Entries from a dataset
----
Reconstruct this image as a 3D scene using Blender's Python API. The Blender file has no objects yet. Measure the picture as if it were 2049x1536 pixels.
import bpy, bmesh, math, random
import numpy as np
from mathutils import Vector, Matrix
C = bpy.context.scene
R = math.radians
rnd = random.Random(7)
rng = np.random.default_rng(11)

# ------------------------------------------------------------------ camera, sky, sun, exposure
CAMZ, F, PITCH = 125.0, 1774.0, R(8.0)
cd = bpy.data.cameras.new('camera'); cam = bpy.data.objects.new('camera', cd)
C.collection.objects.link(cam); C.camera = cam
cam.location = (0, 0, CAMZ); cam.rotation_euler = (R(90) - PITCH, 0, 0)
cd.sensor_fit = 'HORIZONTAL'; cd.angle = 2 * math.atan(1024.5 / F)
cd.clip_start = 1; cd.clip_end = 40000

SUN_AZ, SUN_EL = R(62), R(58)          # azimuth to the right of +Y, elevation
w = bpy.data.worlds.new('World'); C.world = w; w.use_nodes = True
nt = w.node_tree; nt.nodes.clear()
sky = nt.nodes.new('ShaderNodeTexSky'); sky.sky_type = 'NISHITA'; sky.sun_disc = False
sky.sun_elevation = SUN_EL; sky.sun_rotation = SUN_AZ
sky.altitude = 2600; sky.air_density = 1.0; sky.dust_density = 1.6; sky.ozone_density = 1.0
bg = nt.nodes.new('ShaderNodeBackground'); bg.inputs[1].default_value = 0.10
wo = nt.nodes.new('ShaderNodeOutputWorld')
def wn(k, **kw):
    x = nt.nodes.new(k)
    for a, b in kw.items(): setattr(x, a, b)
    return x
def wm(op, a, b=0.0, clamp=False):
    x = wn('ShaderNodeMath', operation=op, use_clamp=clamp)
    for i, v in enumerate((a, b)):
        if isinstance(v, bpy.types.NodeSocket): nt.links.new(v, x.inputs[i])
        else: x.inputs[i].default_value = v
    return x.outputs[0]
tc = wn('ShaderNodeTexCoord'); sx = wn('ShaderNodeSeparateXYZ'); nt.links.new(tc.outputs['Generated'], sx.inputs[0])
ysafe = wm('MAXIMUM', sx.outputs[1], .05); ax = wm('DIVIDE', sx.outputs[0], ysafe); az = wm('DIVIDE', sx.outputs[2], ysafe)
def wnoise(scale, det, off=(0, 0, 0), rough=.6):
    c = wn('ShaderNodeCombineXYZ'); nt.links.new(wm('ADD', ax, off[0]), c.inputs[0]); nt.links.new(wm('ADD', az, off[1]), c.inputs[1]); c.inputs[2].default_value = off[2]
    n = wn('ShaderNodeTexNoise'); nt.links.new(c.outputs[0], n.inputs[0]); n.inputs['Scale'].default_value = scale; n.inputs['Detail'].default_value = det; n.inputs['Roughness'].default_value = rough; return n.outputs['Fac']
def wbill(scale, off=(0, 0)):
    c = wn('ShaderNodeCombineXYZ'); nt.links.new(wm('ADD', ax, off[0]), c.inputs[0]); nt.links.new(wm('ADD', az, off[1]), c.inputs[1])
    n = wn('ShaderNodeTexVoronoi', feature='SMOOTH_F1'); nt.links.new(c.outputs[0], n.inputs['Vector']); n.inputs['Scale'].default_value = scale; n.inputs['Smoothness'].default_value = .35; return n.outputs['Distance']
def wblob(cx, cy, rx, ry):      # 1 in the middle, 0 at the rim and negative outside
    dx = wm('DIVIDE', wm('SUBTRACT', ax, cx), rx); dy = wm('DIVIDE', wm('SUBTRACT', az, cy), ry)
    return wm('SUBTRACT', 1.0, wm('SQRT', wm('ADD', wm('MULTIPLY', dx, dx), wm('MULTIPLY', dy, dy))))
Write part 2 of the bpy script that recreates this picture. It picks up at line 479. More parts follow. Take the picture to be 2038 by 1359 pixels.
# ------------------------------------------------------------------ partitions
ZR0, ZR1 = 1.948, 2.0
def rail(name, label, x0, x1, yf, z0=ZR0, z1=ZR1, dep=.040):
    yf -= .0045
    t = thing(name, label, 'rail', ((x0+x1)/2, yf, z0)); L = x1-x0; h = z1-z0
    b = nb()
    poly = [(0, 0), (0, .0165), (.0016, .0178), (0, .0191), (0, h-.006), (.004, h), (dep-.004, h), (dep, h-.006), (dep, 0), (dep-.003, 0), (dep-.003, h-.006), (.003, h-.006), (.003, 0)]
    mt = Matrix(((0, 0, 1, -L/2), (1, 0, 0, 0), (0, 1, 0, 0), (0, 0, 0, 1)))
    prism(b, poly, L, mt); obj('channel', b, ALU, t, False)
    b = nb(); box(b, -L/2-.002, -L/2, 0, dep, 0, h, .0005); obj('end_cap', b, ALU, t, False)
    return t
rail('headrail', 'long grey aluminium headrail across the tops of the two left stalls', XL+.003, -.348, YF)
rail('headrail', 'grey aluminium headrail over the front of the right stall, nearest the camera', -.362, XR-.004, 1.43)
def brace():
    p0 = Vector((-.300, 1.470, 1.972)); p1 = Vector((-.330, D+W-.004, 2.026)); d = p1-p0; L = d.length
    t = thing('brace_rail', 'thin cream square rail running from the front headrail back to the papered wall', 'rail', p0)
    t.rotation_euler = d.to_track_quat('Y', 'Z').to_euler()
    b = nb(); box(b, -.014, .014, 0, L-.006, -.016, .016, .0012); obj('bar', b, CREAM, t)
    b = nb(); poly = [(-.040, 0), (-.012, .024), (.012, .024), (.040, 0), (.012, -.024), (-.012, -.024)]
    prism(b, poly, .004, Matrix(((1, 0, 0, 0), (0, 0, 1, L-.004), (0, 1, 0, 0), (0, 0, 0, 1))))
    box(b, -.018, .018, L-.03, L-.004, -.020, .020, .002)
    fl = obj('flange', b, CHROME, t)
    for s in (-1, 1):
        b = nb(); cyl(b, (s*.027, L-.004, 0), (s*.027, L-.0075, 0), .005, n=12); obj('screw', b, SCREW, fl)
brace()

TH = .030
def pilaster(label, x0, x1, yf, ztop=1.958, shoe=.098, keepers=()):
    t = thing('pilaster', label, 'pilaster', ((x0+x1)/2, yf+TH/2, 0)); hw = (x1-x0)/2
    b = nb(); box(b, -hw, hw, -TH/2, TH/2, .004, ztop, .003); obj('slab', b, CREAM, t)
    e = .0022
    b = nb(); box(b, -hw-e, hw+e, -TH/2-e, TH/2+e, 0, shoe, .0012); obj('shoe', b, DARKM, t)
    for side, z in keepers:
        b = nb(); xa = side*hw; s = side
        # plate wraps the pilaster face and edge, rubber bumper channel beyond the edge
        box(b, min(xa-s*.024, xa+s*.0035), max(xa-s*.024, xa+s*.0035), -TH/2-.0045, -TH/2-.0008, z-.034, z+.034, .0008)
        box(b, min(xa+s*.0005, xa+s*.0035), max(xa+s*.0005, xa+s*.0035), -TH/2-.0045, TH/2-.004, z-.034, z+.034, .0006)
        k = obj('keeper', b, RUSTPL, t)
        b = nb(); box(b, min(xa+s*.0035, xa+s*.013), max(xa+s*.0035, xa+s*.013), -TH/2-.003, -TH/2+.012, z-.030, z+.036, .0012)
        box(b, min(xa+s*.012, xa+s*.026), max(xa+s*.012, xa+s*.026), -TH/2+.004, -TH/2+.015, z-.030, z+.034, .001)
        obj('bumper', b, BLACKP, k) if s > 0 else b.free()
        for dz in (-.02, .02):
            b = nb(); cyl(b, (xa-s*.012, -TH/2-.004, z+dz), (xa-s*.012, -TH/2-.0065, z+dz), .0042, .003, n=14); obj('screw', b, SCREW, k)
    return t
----
= DIRECTIVE =
Go through the records and pull out each line that includes the word "pixels".

= THE SOLUTION =
Reconstruct this image as a 3D scene using Blender's Python API. The Blender file has no objects yet. Measure the picture as if it were 2049x1536 pixels.
Write part 2 of the bpy script that recreates this picture. It picks up at line 479. More parts follow. Take the picture to be 2038 by 1359 pixels.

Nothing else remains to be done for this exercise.